:: Task ::
For the data below, work out how many lines contain the word "were" and supply only that number.

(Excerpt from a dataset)
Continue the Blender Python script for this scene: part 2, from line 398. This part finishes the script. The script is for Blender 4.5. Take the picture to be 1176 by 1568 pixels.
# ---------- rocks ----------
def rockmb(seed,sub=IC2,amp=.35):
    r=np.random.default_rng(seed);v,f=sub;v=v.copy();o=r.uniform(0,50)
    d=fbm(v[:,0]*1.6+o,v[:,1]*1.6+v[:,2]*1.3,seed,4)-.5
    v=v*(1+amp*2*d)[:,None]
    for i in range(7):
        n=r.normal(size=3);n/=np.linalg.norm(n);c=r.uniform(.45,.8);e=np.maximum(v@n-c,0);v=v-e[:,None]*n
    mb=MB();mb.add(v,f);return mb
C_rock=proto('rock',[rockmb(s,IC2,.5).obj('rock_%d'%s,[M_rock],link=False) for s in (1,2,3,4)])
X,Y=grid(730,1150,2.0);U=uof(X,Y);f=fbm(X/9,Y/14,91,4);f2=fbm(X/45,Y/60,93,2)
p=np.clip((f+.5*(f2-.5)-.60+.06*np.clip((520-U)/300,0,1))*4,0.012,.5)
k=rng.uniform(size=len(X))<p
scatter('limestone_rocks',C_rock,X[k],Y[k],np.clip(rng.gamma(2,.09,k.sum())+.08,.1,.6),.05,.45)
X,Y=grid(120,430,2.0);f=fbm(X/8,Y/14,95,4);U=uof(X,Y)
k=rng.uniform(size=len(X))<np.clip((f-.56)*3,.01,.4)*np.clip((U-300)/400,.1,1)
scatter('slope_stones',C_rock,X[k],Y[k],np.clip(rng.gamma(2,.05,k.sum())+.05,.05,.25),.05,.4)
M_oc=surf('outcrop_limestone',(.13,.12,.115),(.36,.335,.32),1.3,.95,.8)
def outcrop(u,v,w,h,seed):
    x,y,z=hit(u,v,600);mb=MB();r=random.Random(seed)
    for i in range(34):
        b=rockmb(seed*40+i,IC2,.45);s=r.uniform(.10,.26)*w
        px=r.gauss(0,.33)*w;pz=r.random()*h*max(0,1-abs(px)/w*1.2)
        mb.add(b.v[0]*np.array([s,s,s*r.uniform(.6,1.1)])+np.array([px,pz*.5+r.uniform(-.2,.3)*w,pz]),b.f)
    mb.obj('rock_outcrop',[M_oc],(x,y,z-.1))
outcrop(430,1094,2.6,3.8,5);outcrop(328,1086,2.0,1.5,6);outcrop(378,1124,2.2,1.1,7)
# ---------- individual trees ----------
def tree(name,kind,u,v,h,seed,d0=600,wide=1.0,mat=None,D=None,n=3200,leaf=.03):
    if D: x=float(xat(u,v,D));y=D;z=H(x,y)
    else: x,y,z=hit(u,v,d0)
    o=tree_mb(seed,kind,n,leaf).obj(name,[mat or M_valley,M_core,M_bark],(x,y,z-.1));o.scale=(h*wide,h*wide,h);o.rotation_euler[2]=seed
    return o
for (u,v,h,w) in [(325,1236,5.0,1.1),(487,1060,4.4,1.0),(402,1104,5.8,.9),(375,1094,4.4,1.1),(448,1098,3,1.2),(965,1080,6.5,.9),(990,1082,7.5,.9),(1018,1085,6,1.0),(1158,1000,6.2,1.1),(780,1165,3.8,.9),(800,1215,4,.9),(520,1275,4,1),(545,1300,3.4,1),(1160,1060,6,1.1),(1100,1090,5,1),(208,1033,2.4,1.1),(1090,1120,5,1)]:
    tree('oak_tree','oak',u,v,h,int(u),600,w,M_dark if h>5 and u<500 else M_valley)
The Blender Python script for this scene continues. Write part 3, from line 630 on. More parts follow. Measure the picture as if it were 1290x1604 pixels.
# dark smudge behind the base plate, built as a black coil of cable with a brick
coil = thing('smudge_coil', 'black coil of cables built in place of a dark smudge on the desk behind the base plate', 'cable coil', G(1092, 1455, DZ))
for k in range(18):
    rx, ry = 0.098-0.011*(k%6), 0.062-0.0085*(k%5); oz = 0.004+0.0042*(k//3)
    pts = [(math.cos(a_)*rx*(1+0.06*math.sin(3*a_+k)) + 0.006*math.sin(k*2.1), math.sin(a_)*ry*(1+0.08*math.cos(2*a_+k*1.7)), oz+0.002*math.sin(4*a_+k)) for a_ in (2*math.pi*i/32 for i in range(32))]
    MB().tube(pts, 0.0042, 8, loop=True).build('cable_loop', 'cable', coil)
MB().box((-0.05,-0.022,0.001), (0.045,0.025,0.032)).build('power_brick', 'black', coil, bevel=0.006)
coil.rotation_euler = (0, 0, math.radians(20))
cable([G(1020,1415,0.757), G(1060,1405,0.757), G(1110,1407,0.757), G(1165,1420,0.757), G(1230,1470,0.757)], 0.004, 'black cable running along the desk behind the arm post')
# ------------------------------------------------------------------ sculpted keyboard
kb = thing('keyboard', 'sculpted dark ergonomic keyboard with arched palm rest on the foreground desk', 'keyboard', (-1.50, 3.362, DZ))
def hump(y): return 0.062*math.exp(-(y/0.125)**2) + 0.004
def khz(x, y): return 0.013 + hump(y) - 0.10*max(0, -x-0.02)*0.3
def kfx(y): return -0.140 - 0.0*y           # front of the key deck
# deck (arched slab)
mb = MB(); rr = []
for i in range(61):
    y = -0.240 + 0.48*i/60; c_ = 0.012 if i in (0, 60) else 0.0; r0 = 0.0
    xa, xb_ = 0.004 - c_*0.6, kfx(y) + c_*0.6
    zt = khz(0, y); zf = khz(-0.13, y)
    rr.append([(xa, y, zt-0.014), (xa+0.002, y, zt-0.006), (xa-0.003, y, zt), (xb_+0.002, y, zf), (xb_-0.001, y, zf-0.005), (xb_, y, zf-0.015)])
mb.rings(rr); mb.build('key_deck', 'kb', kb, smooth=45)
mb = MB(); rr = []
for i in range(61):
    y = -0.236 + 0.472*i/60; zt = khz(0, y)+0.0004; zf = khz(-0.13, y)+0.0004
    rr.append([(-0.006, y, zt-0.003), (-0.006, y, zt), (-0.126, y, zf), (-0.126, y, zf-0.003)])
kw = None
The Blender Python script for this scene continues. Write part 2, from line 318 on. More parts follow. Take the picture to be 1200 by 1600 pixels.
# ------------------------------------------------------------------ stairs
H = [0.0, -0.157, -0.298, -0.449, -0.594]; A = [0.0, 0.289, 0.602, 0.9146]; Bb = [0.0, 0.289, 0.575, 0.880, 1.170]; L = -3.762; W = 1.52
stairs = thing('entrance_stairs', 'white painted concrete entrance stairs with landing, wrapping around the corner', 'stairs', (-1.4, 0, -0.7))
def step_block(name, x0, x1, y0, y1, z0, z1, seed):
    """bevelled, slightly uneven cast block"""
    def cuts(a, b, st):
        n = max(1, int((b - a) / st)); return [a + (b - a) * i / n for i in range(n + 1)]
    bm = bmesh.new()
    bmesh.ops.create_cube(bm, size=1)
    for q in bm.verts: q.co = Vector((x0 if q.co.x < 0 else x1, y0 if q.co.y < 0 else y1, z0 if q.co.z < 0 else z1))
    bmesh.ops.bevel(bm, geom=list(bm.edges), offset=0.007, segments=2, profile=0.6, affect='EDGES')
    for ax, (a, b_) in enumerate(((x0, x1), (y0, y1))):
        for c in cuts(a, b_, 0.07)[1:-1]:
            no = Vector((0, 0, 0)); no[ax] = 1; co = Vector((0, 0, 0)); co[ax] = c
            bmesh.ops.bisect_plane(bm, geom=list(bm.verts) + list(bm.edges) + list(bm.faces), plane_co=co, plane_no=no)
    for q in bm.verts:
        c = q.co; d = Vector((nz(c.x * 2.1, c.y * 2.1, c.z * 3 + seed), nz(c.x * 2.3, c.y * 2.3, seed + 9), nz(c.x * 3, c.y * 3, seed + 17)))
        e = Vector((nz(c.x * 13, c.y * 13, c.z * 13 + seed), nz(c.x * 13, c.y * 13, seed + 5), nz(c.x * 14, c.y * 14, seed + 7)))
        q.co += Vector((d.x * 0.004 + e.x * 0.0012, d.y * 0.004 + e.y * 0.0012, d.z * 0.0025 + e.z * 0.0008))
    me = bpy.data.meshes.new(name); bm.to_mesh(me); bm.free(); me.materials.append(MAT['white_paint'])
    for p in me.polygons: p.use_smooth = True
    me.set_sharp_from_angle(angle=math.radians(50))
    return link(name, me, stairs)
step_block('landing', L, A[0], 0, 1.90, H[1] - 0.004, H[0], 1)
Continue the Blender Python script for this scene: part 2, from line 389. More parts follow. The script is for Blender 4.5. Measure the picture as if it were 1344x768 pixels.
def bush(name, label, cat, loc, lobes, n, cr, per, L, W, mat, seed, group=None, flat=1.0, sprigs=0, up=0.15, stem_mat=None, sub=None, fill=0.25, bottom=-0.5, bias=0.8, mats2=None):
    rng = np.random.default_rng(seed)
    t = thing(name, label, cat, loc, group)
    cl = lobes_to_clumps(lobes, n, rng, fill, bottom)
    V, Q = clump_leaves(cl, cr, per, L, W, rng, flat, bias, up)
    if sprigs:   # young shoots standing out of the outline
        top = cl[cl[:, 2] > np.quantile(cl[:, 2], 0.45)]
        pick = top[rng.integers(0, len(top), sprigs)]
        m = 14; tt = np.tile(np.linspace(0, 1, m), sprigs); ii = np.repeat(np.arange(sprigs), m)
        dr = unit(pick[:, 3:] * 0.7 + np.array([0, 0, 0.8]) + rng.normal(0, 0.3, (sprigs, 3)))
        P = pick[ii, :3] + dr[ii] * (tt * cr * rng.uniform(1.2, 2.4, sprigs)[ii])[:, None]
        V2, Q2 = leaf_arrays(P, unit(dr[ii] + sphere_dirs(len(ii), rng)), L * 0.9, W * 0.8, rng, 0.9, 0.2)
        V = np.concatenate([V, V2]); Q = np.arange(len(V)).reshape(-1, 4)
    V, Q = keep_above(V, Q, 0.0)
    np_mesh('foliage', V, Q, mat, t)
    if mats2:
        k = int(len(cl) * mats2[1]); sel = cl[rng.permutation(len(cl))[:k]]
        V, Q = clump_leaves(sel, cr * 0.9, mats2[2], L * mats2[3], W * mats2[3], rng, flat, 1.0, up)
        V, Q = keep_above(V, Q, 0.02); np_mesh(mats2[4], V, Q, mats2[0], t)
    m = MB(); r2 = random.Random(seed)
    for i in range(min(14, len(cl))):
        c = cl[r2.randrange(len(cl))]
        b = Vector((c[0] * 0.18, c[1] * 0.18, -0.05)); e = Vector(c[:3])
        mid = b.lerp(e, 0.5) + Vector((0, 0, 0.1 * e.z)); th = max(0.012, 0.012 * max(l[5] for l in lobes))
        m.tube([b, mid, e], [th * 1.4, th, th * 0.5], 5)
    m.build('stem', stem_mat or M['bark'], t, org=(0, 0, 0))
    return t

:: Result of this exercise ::
2